Enemy at the Gates

There’s ambition, and then there’s pretense. It’s a common mistake for both filmmakers and filmgoers to mistake the latter for the former. War movies and historical dramas seem to be the most vulnerable to this pitfall: see French director Jean-Jacques Annaud’s Enemy at the Gates, along with The Thin Red Line (which, on second viewing, deserves far less than the two stars I awarded it), and Annaud’s own dreadful Seven Years in Tibet. In some cases, I think, directors feel such an intense emotional connection to their material that they decide to cram in every subplot they can think of; other times, as with Thin Red Line, there are gargantuan egoes at work. Both scenarios can prove unbearable.

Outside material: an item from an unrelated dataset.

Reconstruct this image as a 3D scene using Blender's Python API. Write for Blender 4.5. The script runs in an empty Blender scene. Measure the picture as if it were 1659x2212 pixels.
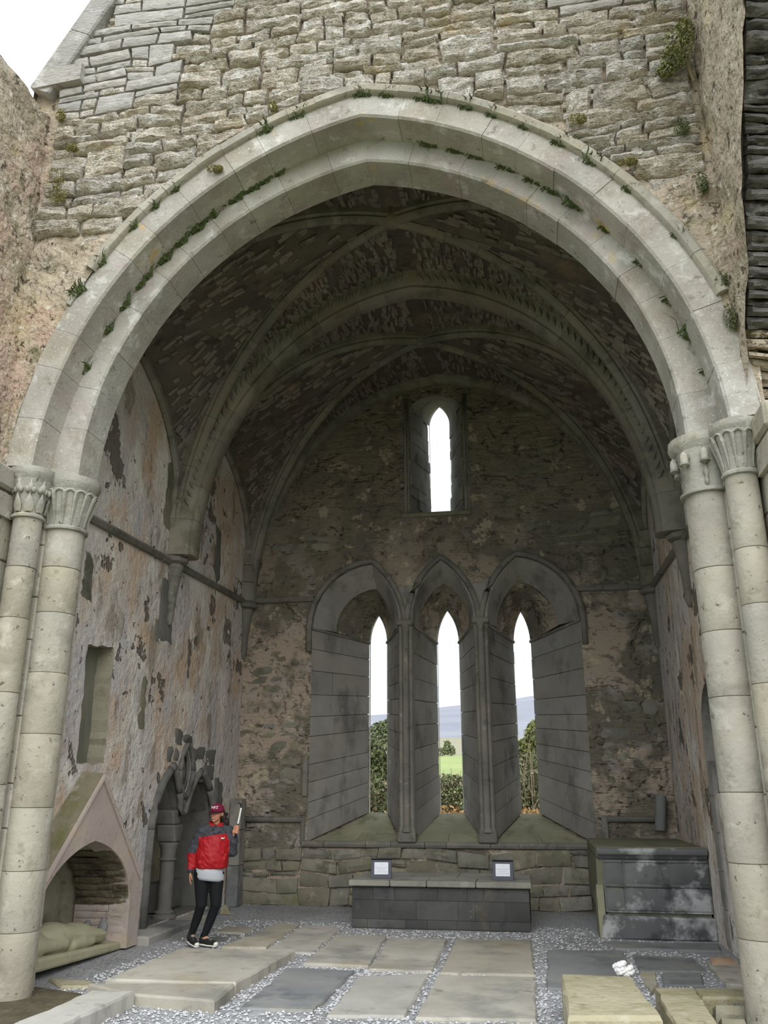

Enemy at the Gates is hardly the worst case of this affliction, but it’s too long, too ponderous, too overblown. It tells of the World War II Battle of Stalingrad, arguably the bloodiest battle in recorded history. This was Hitler’s last stand in Russia and his attempt to dispirit the Allied forces and ensure a victory. The film’s focus, however, is much narrower than that, and the actual specifics of the battle are barely mentioned at all, except in the opening titles. The protagonist is Vassily Zaitsev (Jude Law), a Russian soldier whose grandfather has taught him to shoot a gun from a very young age. He’s an expert marksman, able to shoot a person in the forehead from fifty yards away as if he was shooting point blank. He heroically saves himself and a fellow soldier from certain death by killing nearly a dozen Germans all by himself.

The Russian publicity machine, led by Officer Danilov (Joseph Fiennes), takes this and runs with it, quickly making him out to be a hero and inspiring other Russian men to fight on against the odds. The Germans respond by bringing in Major Koenig (Ed Harris), a sharpshooter of their own, to get rid of this young Russian before he can do any real damage. Meanwhile Zaitsev falls in love with Tania (Rachel Weisz), an affair that threatens his relationship with Danilov.

Just about everyone has compared the battle sequences, especially the opening one, with the notorious D-Day scene in Saving Private Ryan. But Annaud never draws us in, never gives the movie the you-are-there feeling that Spielberg was able to muster. There are some excellent isolated scenes later in the film — I especially liked the part when Zaitsev uses glass to foil Koenig in a confrontation between the men — but the large-scale battle scenes are rather disappointing.

So, too, is the romance between Vassily and Tania, the depth quotient of which is approximately zero. The whole subplot feels tacked-on and unnecessary, especially considering the lip service that is paid to it here. Why insert it if you’re not going to develop it? Enemy at the Gates would have worked infinitely better as a shorter movie, focusing on the conflict between Zaitsev and Koening and abandoning the excess that takes the focus away from what’s important to the plot. I also didn’t buy the pat, phony happy ending that follows this tragic tale; I understand the importance of inserting at least one ray of light into what is debatably a mainstream movie, but why must it be so phony?

And why must foreign characters who speak English for the convenience of everyone involved always be played by British actors? Does the accent make them more exotic or something?